“Pretend I’m George W. Bush, and we’re behind closed doors in the Oval Office,” said the interviewer. “I’m considering supporting drilling in the Arctic. You have one minute to persuade me otherwise.”

As an ardent environmentalist and a member of several organizations seeking to protect forests and wildlife refuges, Emory senior John A. Henderson could not have been more pleased with this scenario, posed to him in the last of three intensive Rhodes scholarship interviews.

“Immediately, I lit up and began to respectfully lay out the arguments against drilling,” Henderson says. “I had to gently but firmly argue my position.”

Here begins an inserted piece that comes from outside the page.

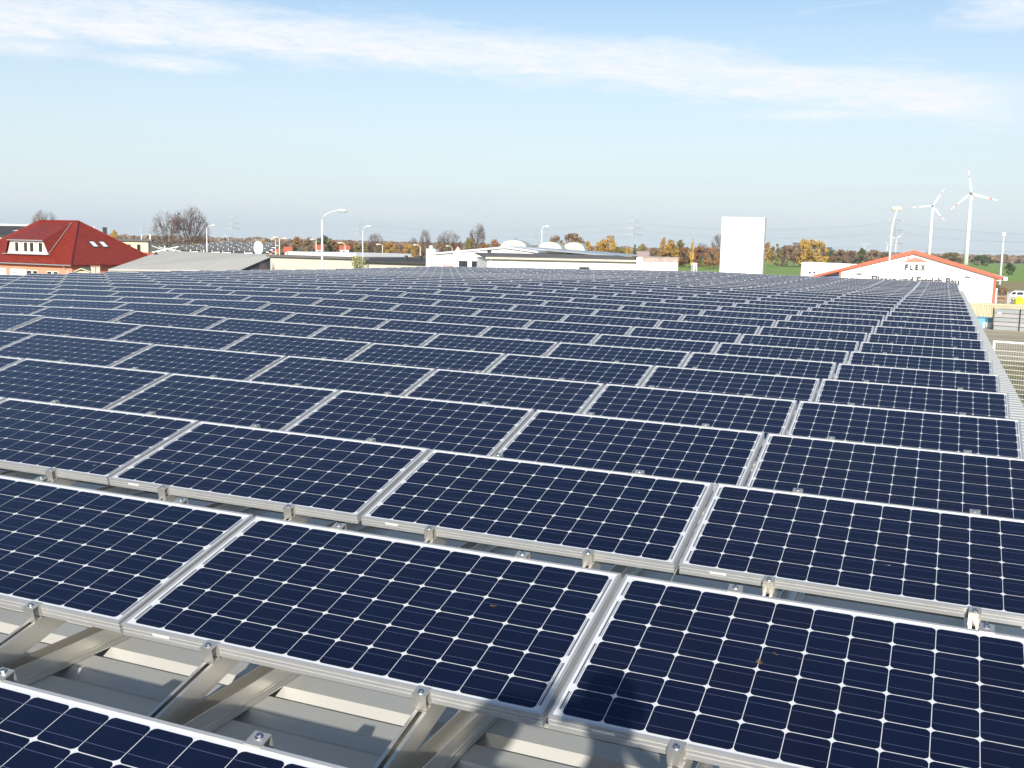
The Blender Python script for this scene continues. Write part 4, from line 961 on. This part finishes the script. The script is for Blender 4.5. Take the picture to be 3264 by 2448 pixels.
rows = [
 ('left of the tallest street lamp', 520, 828, [(640, 768, 60, 'brown', 'bush'), (700, 768, 70, 'brown', 'bush'), (770, 767, 70, 'brown', 'bush'), (838, 766, 48, 'gold', 'round'), (905, 771, 48, 'brown', 'round'), (946, 755, 52, 'rust', 'round'), (935, 781, 34, 'green', 'round'), (983, 757, 44, 'brown', 'round'), (1002, 776, 46, 'olive', 'wide')]),
 ('between the tallest lamp and white hall', 520, 828, [(1031, 751, 62, 'green', 'round'), (1062, 766, 62, 'rust', 'round'), (1088, 769, 44, 'gold', 'tall'), (1120, 771, 60, 'rust', 'wide'), (1152, 775, 46, 'olive', 'round'), (1180, 777, 44, 'rust', 'round'), (1205, 777, 44, 'brown', 'round'), (1240, 772, 58, 'gold', 'round'), (1272, 778, 42, 'rust', 'tall'), (1303, 775, 54, 'gold', 'wide'), (1334, 778, 44, 'rust', 'round'), (1368, 779, 44, 'brown', 'round')]),
 ('over the left slope of the white hall', 480, 828, [(1404, 777, 40, 'rust', 'round'), (1452, 776, 50, 'rust', 'wide'), (1492, 759, 48, 'olive', 'round'), (1541, 772, 44, 'rust', 'round'), (1577, 764, 46, 'rust', 'round')]),
 ('between the arched rooflights and evergreen', 480, 832, [(1772, 749, 60, 'brown', 'wide'), (1825, 745, 90, 'brown', 'wide'), (1872, 770, 50, 'gold', 'round'), (1908, 772, 44, 'gold', 'round'), (1938, 752, 58, 'gold', 'round'), (1972, 786, 60, 'olive', 'bush'), (2000, 790, 46, 'gold', 'bush')]),
 ('between the evergreen and the white tower', 520, 848, [(2046, 778, 40, 'olive', 'round'), (2084, 790, 50, 'brown', 'round'), (2111, 757, 34, 'gold', 'tall'), (2136, 765, 54, 'gold', 'round'), (2166, 766, 44, 'olive', 'round'), (2205, 759, 20, 'gold', 'tall'), (2182, 786, 60, 'rust', 'wide'), (2228, 786, 60, 'rust', 'wide'), (2272, 785, 60, 'rust', 'wide'), (2312, 790, 50, 'rust', 'wide')]),
 ('between the white tower and red edged hall', 650, 845, [(2442, 772, 44, 'gold', 'tall'), (2470, 778, 44, 'olive', 'tall'), (2500, 782, 46, 'brown', 'round'), (2530, 774, 54, 'brown', 'round'), (2560, 763, 62, 'gold', 'round'), (2590, 763, 96, 'gold', 'wide'), (2622, 782, 40, 'brown', 'round'), (2644, 788, 30, 'green', 'round'), (2676, 796, 60, 'brown', 'wide'), (2712, 797, 54, 'brown', 'wide'), (2744, 792, 40, 'green', 'round'), (2782, 797, 56, 'brown', 'wide'), (2820, 801, 50, 'brown', 'wide')]),
]
cnt = {}
for where, d, pyb, lst in rows:
    tot = {}
    for t_ in lst: tot[t_[3]] = tot.get(t_[3], 0) + 1
    seen = {}
    for (px, pt, w_2, leaf, k) in lst:
        seen[leaf] = seen.get(leaf, 0) + 1
        lab = ('%s tree %s' % (CN[leaf], where) if tot[leaf] == 1 else '%s of the %s trees %s' % (ORD[seen[leaf]], CN[leaf], where))
        cnt[k] = cnt.get(k, 0) + 1; pr_ = TP[k][cnt[k] % len(TP[k])]
        put_tree(pr_, px, pt, w_2, pyb, d + (px * 7 % 60) - 30, lab, leaf)
put_tree(TP['cone'][0], 2022, 777, 20, 830, 430, 'small dark evergreen right above the roof end of the annex', 'green')
put_tree(TP['wide'][0], 3035, 805, 60, 833, 900, 'pale olive tree just left of the tallest turbine base', 'olive')
put_tree(TP['bush'][0], 3132, 813, 62, 834, 1100, 'broad dark green thicket between the tallest turbine and the mast', 'green')
put_tree(TP['round'][1], 3218, 838, 40, 865, 560, 'lone dark bush standing in the green field at the right', 'green', name='bush', cat='bush')
put_tree(TP['bush'][1], 3178, 908, 44, 940, 215, 'brown bush behind the right corner of the red edged hall', 'brown', name='bush', cat='bush')
put_tree(TP['bush'][0], 3198, 916, 30, 940, 222, 'small brown bush next to the white van', 'brown', name='bush', cat='bush')
put_tree(TP['round'][0], 205 + 160, 735, 34, 790, 420, 'golden tree behind the dark square chimney', 'gold')
wl = meshes(leafy(33, 1.0, 60, 60, .08, lsize=.03), M['bark'], LEAF['willow'])
put_tree(wl, 1143, 818, 100, 880, 112, 'round grey green bush in front of the long beige shed', None, 'bushes near the sheds', 'bush', 'bush')
GB = 'leafless trees against the sky'
for (px, pt, w_2, pyb, d, k, lab) in ((146, 665, 92, 760, 300, 2, 'leafless tree behind the red roof ridge'), (532, 668, 96, 812, 350, 0, 'left and smaller of the two big leafless trees'), (607, 654, 124, 812, 345, 3, 'right and taller of the two big leafless trees'),
        (1197, 740, 58, 825, 480, 1, 'leafless tree right of the tall pylon, behind the round bush'), (1316, 753, 34, 825, 500, 2, 'smallest leafless tree left of the white hall'), (1354, 728, 42, 825, 480, 1, 'slender leafless tree above the corner of the white hall'),
        (1432, 731, 84, 825, 470, 0, 'broad domed leafless tree above the white hall'), (1520, 707, 60, 825, 460, 2, 'tallest leafless tree above the white hall roof'), (1640, 757, 40, 825, 480, 3, 'leafless crown peeping over the first arched rooflight'), (2288, 742, 50, 845, 560, 1, 'leafless tree touching the left side of the white tower'), (2235, 772, 50, 845, 560, 3, 'low leafless tree behind the rust bushes near the tower')):
    put_tree(BP[k], px, pt, w_2, pyb, d, lab, None, GB)
for (px, pt, w_2, pyb, d, k, lab) in ((838, 822, 40, 900, 80, 1, 'bare sapling in front of the grey gable wall'), (868, 828, 26, 900, 84, 2, 'smaller bare sapling at the foot of the grey gable')):
    o = put_tree(BP[k], px, pt, w_2, pyb, d, lab, None, 'bare saplings', 'sapling', 'sapling')

# far woodland on the horizon, a mass nobody could count
rr = random.Random(11); wd_ = MB()
for (d, hmin, hmax, cols, step) in ((1900, 5, 13, range(-300, 3700, 3), 5.5), (2800, 12, 24, range(-300, 3700, 3), 8)):
    hh = 8.0
    for px in cols:
        hh += rr.uniform(-1.4, 1.4) + (9 - hh) * .04; hh = min(hmax, max(hmin, hh)); g0 = Gd(px, 790, d * rr.uniform(.97, 1.03))
        for k in range(7):
            z = hh * rr.random() ** .6; s_ = step * rr.uniform(.35, .7); c = g0 + Vector((rr.uniform(-4, 4), rr.uniform(-4, 4), z)); v = rdir(rr); u_ = v.orthogonal().normalized(); w3 = v.cross(u_)
            wd_.poly([c + u_ * s_, c + w3 * s_, c - u_ * s_ * .9, c - w3 * s_ * .8])
tag(wd_.build('woodland', LEAF['brown']), 'brown woodland band along the whole horizon', 'woodland', kind='stuff')

# ------------------------------------------------------------------ village houses among the trees
def cottage(label, px0, px1, pyr, pye, d, wallm, roofm, gable=False):
    F = Facade('house', label, 'house', (px0, 800, d), (px1, 800, d), 'houses among the trees'); ze = F.uv((px0 + px1) / 2, pye)[1]; zr = F.uv((px0 + px1) / 2, pyr, 4)[1]; D_ = 8
    b = MB(); b.box(0, F.W, 0, D_, 0, ze)
    if gable: b = MB(); b.wallpoly([(0, 0, 0), (F.W, 0, 0), (F.W, 0, ze), (F.W / 2, 0, zr - .15), (0, 0, ze)], D_)
    F.build(b, 'wall', wallm); b = MB()
    if gable: b.slab([(-.4, -.4, ze - .15), (F.W / 2, -.4, zr), (F.W / 2, D_, zr), (-.4, D_, ze - .15)], .15); b.slab([(F.W / 2, -.4, zr), (F.W + .4, -.4, ze - .15), (F.W + .4, D_, ze - .15), (F.W / 2, D_, zr)], .15)
    else: b.slab([(-.4, -.4, ze - .1), (F.W + .4, -.4, ze - .1), (F.W + .4, 4, zr), (-.4, 4, zr)], .15); b.slab([(-.4, 4, zr), (F.W + .4, 4, zr), (F.W + .4, D_ + .4, ze), (-.4, D_ + .4, ze)], .15)
    F.build(b, 'roof', roofm)
    windows(F, [(F.W * f_ - .5, ze - 1.9, F.W * f_ + .5, ze - .7) for f_ in ((.3, .7) if F.W > 5 else (.5,))], M['white'], M['glass'])
cottage('house with a bright red roof beside the round sign', 838, 886, 779, 797, 380, M['coral'], M['vtile'])
cottage('house with a small red roof between the dark green tree and the round sign', 907, 929, 786, 801, 400, M['pink'], M['vtile'])
cottage('red roofed house half hidden behind the tallest lamp', 1006, 1030, 780, 794, 400, M['white'], M['vtile'])
cottage('red roofed house among rust trees left of the round bush', 1084, 1112, 782, 793, 400, M['white'], M['vtile'])
cottage('white gabled cottage above the left slope of the white hall', 1452, 1466, 783, 797, 330, M['white'], M['vtile'], True)
cottage('house with a pale brown roof at the right end of the annex', 2034, 2066, 801, 818, 300, M['coral'], M['translu'])
cottage('salmon cottage among rust bushes left of the tower', 2208, 2232, 797, 806, 560, M['coral'], M['vtile'])
cottage('tiny white cottage in the bushes next to the tower', 2276, 2284, 812, 817, 500, M['cream'], M['vtile'], True)

# ------------------------------------------------------------------ things by the red house
F = Facade('shed', 'small green roofed shed between the red house and the panels', 'shed', (236, 868, 120), (288, 868, 120))
zt = F.uv(262, 857)[1]
b = MB(); b.box(.1, F.W - .1, 0, 2.2, 0, zt - .25); F.build(b, 'wall', M['cream'])
M['greenp'] = mat('green_paint', (.03, .20, .10), .5, noise=.15)
b = MB(); b.slab([(0, -.15, zt - .3), (F.W * .42, -.15, zt), (F.W * .42, 2.4, zt), (0, 2.4, zt - .3)], .05); b.slab([(F.W * .42, -.15, zt), (F.W, -.15, zt - .3), (F.W, 2.4, zt + .05), (F.W * .42, 2.4, zt + .1)], .05); F.build(b, 'roof', M['greenp'])
b = MB(); b.beam((0, -.2, zt - .28), (F.W * .42, -.2, zt + .03), .05, .09); b.beam((F.W * .42, -.2, zt + .03), (F.W, -.2, zt - .28), .05, .09); F.build(b, 'trim', M['cream'])
F = Facade('crate', 'pale wooden crate right of the green roofed shed', 'crate', (290, 868, 118), (319, 869, 118))
zt = F.uv(304, 848)[1]; b = MB(); b.box(0, F.W, 0, 1, 0, zt); F.build(b, 'body', M['beige']); b = MB(); b.box(-.05, F.W + .05, -.04, 1.04, zt - .1, zt + .02); b.box(F.W * .45, F.W * .55, -.03, -.002, 0, zt - .1); F.build(b, 'batten', M['timber'])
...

A few hours later, in the opulent Atlanta law offices of Alston and Bird where the final round for the Southeast region took place, Henderson found out that he would be one of thirty-two American Rhodes Scholars for 2003, among ninety selected worldwide.

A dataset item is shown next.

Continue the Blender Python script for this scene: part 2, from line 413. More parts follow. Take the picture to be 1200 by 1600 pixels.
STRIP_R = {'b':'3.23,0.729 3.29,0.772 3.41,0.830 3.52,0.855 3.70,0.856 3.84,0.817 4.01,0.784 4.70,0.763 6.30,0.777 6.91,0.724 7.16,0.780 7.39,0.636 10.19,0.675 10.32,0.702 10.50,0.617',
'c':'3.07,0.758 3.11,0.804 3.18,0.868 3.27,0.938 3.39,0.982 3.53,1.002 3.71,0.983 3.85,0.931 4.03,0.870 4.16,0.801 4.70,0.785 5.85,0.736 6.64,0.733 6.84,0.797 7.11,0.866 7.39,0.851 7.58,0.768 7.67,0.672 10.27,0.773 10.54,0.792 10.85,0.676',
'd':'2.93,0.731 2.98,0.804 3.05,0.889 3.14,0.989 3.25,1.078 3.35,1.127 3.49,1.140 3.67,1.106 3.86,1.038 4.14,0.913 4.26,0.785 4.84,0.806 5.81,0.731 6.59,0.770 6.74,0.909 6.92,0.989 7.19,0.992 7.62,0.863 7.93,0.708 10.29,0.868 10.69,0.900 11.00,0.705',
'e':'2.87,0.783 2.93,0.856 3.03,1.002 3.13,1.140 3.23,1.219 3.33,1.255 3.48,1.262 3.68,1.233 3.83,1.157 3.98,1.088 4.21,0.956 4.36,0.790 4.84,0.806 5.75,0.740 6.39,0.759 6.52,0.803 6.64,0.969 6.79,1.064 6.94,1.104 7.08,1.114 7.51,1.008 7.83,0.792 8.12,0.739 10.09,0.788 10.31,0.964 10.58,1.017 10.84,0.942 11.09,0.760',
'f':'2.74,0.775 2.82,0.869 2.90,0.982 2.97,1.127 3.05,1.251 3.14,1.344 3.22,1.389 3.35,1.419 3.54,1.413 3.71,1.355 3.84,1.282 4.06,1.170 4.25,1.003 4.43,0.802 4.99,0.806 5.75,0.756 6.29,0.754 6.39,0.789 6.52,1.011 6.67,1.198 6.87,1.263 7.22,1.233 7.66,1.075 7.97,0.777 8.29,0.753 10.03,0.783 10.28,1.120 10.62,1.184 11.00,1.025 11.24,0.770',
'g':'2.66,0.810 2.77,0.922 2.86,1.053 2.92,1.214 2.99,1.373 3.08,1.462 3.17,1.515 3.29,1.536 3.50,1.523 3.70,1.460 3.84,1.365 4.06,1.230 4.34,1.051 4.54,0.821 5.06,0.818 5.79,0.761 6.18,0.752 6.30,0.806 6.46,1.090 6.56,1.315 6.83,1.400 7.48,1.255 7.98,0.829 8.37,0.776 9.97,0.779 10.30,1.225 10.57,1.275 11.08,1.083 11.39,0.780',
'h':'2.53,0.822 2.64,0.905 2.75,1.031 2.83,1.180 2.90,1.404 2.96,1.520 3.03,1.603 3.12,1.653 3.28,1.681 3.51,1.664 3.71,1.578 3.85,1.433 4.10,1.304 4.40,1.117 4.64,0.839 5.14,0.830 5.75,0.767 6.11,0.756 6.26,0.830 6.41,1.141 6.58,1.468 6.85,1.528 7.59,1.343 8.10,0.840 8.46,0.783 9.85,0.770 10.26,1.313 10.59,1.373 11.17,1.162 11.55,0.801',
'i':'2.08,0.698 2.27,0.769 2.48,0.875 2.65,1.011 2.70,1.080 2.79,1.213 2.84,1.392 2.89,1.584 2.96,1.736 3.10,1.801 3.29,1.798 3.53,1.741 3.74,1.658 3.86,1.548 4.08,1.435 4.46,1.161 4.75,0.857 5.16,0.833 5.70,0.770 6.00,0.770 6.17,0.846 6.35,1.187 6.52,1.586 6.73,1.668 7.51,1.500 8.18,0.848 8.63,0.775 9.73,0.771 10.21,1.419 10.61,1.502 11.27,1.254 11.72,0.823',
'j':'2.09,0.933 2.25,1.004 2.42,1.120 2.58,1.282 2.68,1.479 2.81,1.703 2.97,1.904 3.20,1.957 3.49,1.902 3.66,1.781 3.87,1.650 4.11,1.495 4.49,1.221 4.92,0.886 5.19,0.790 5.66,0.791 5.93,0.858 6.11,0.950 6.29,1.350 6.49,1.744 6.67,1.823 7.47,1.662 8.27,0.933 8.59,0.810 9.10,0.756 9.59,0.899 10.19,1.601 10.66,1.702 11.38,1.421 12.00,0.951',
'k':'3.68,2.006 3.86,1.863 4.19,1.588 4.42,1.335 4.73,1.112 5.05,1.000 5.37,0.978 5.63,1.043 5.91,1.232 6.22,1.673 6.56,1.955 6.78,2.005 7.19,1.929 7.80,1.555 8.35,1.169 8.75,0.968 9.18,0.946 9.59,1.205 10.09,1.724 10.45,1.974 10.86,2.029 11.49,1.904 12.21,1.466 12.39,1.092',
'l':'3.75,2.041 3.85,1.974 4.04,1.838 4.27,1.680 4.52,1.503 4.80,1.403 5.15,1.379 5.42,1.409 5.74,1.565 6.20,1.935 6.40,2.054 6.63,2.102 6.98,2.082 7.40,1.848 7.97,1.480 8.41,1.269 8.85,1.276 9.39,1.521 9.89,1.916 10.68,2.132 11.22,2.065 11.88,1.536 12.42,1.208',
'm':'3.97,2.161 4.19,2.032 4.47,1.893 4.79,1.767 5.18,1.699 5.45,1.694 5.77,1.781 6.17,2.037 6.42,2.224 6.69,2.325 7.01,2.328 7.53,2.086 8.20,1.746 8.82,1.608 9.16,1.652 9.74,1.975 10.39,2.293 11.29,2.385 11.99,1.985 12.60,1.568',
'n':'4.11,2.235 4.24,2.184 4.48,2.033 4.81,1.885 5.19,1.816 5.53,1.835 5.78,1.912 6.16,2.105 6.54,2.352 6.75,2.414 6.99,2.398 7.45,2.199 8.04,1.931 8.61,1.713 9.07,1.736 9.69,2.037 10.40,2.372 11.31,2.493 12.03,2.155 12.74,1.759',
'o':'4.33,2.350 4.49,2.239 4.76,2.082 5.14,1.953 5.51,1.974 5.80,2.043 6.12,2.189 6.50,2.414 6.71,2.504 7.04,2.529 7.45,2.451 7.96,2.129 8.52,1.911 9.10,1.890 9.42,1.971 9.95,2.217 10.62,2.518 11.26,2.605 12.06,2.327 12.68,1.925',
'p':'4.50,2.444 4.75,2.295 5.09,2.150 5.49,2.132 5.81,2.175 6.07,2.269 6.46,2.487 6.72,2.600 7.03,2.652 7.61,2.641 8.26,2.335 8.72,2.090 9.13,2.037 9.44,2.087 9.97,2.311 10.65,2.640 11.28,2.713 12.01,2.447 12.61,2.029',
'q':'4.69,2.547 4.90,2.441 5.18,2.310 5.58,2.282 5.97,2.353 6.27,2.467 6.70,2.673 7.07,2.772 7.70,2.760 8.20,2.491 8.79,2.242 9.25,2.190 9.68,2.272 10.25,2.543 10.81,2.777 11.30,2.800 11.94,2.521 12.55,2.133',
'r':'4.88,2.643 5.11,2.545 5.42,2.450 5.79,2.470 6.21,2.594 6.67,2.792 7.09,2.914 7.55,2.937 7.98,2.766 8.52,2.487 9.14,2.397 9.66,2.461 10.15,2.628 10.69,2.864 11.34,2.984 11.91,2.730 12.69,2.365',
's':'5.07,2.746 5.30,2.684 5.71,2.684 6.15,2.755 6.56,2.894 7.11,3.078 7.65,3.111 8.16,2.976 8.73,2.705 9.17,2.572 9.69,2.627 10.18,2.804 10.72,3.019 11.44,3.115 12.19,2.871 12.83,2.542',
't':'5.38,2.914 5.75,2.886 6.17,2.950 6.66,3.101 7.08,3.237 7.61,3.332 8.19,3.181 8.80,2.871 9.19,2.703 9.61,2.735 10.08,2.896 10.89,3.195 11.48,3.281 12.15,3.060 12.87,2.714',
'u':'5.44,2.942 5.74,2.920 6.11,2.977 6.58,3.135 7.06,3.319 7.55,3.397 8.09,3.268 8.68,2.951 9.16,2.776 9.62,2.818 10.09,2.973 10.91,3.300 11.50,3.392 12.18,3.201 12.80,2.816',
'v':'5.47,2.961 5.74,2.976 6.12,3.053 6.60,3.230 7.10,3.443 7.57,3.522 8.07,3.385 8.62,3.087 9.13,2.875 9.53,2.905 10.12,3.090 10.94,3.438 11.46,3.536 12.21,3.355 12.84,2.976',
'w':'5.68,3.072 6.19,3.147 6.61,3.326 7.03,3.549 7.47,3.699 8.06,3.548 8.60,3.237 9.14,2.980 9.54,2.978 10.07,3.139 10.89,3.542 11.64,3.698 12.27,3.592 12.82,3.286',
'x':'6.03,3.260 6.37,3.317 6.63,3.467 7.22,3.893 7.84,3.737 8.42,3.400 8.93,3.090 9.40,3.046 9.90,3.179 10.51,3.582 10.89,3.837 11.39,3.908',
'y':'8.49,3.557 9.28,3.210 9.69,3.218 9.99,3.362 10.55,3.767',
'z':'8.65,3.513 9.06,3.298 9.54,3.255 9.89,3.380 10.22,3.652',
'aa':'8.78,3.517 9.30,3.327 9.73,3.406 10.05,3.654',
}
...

The Rhodes, a hundred years old this year, offers two years of study at Oxford University (with a chance of renewal for a third year).

Henderson, who majored in political science with a focus on Latin American politics and minored in philosophy and Italian, will travel to England in September to begin pursuing a master’s of philosophy degree in political thought. A self-described progressive who worked on Green candidate Ralph Nader’s 2000 presidential campaign, Henderson aspires to a career in politics or academia through which he can help create a more responsive government “instead of the elite model we currently have.”

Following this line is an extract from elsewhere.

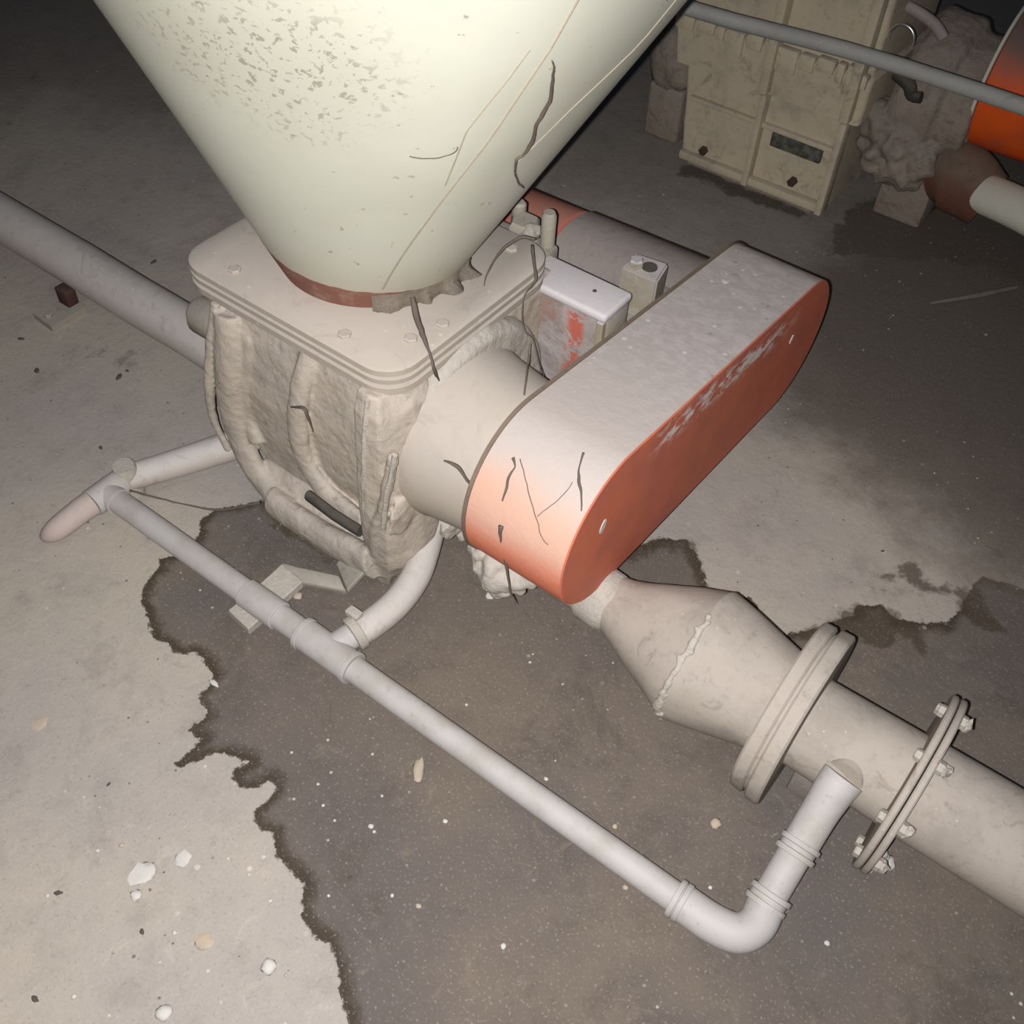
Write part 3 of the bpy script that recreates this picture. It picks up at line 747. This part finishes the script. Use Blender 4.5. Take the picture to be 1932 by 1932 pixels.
# ------------------------------------------------------------------ white plastic pipe
pp = empty('plastic_pipe', (-.6, .543, 0), 'slim white plastic pipe along the floor ending in an elbow up to the duct', 'pipe')
PZ = .047
A = at(215, 940, z=PZ); B = at(1290, 1705, z=PZ)
bm = bmesh.new(); tube(bm, [A, A.lerp(B, .33), A.lerp(B, .66), B], .0200, 28, sm=4); finish('pipe_run', bm, M_pvc, pp)
def sleeve(name, a, b, r, lip=.003, mat=None, parent=None, lips=(1, 1)):
    a = Vector(a); b = Vector(b); d = (b-a).normalized(); l = (b-a).length
    P_ = [a, a+d*.001, a+d*.007, a+d*.008, b-d*.008, b-d*.007, b-d*.001, b]
    ra = lip if lips[0] else 0; rb = lip if lips[1] else 0
    rs = [r+ra-.001, r+ra, r+ra, r, r, r+rb, r+rb, r+rb-.001]
    bmx = bmesh.new(); tube(bmx, P_, rs, 30); return finish(name, bmx, mat or M_pvc, parent or pp, ang=35)
on = lambda t: A.lerp(B, t)
def tpx(px, py):
    q = at(px, py, z=PZ); return (q-A).dot(B-A)/(B-A).length_squared
sleeve('clamp', on(tpx(466, 1118)), on(tpx(528, 1163)), .0235, .0)
sleeve('tee', on(tpx(572, 1192)), on(tpx(668, 1262)), .0250, .0015)
# tee branch and hose clamp
tc0 = on(tpx(620, 1228)); h0 = at(682, 1187, z=.055)
bm = bmesh.new(); tube(bm, [tc0, h0], .021, 24); finish('tee_branch', bm, M_pvc, pp)
d = (h0-tc0).normalized()
bm = bmesh.new(); tube(bm, [h0-d*.018, h0-d*.017, h0-d*.004, h0-d*.003], [.025, .028, .028, .025], 28)
q = h0-d*.01+Vector((-.012, .012, .026)); box(bm, q.x-.012, q.x+.012, q.y-.008, q.y+.008, q.z-.006, q.z+.006, .002)
finish('hose_clamp', bm, M_lump, pp, ang=40)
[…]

Associate Dean Joanne Brzinski, head of Emory’s office of scholarships and fellowships, helps prepare students for the Rhodes. “We have a philosophy that we want to select from accomplished students, not create accomplishments,” she says. “The competitiveness and intensity has increased, and students invest a great deal of time and energy knowing their chances are quite slim. My goal is to take very good students and help them present themselves as well as they can.”

One of nine students nominated by the University this year, Henderson is Emory’s seventeenth Rhodes Scholar. He was one of two scholars this year from Georgia (the other is Adam Cureton, a senior at the University of Georgia).

Henderson, who interned at the Carter Center last year, is a member of many social, political, and environmental organizations, including the Alaska Coalition of Georgia, Empty the Shelters, Georgia Coalition Against the War, Students Against Violence, the Heritage Forest Campaign, and the Atlanta Urban Debate League.

As a guitarist in the Atlanta folk-punk band “The Whelks,” (named after the Georgia state shell,) Henderson hangs out in the funky Little Five Points section of Atlanta and sees music as another form of activism. His influences include Led Zeppelin, Neil Young, Bob Dylan, Pete Seeger, and Woody Guthrie.

“I use music . . . to uplift the downtrodden and tell silenced stories,” he says. “I try to foster thought by adding my political voice to the many others.”—M.J.L.